Deep Green: Belgium’s Solitair Thinks Long-Term


Some industries face long planning horizons: makers of premium wines or spirits must often invest in large inventories of aging stock; companies or governments investing in expensive infrastructure (e.g. high-speed trains) must think in decades. Many firms and their leaders that ought to think in long time-horizons do not.

One firm that is thinking long-term is a Belgium-based company called Solitair ( A recent profile in Monocle reveals that the founder, Dirk Cools

founded the Solitair tree nursery with the aim of growing mature trees that would be ready for sale not five or 10 but 30 years hence, his friends were not convinced it was a smart business move.

That was in 1986 and, happily for Dirk, the world has caught up. Today the 20-strong family-run company enjoys a flourishing market for the trees he has painstakingly raised over decades. The Belgian nursery, 30km northeast of Antwerp, now comprises a square kilometre of 60,000 shrubs and trees.

As his original collection matures, the trees are lifted and exported all over Europe. The nursery serves a burgeoning list of city governments from London to Tbilisi that want to bring a bit of the wild to their urban landscapes.

“For a while people wanted nature at a distance,” says Dirk’s daughter – and Solitair employee – Chloë. “Now people want the wild back. In crowded cities the opportunity to find solitude under a large tree is increasingly special.”
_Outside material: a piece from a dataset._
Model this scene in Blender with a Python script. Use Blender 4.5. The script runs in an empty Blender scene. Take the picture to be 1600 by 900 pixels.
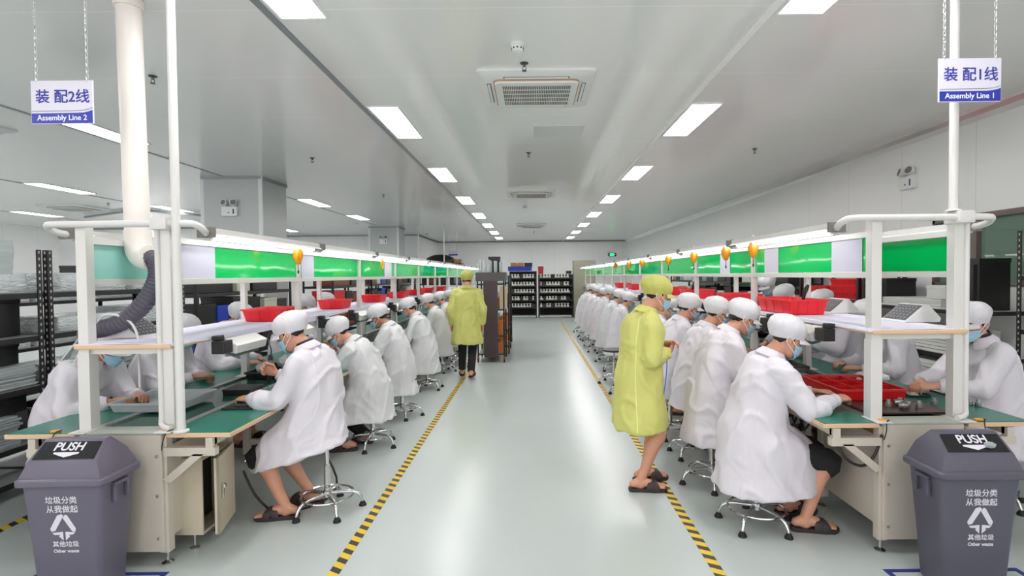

What is interesting to xraydelta is that although the company had to exhibit patience and vision, the payoff is that the company now has an opportunity to continually fine-tune a portfolio of younger and older trees of various shapes and sizes, with an ability to provide more mature specimens that other providers cannot unless they are willing to also invest the time and to develop the processes required. For example, one doesn’t just pull a large tree out of the ground, or start digging one out using a back-hoe. Instead, Solitair needs to trim a tree’s roots every two or three years using a curved “ice-cream scoop” contraption.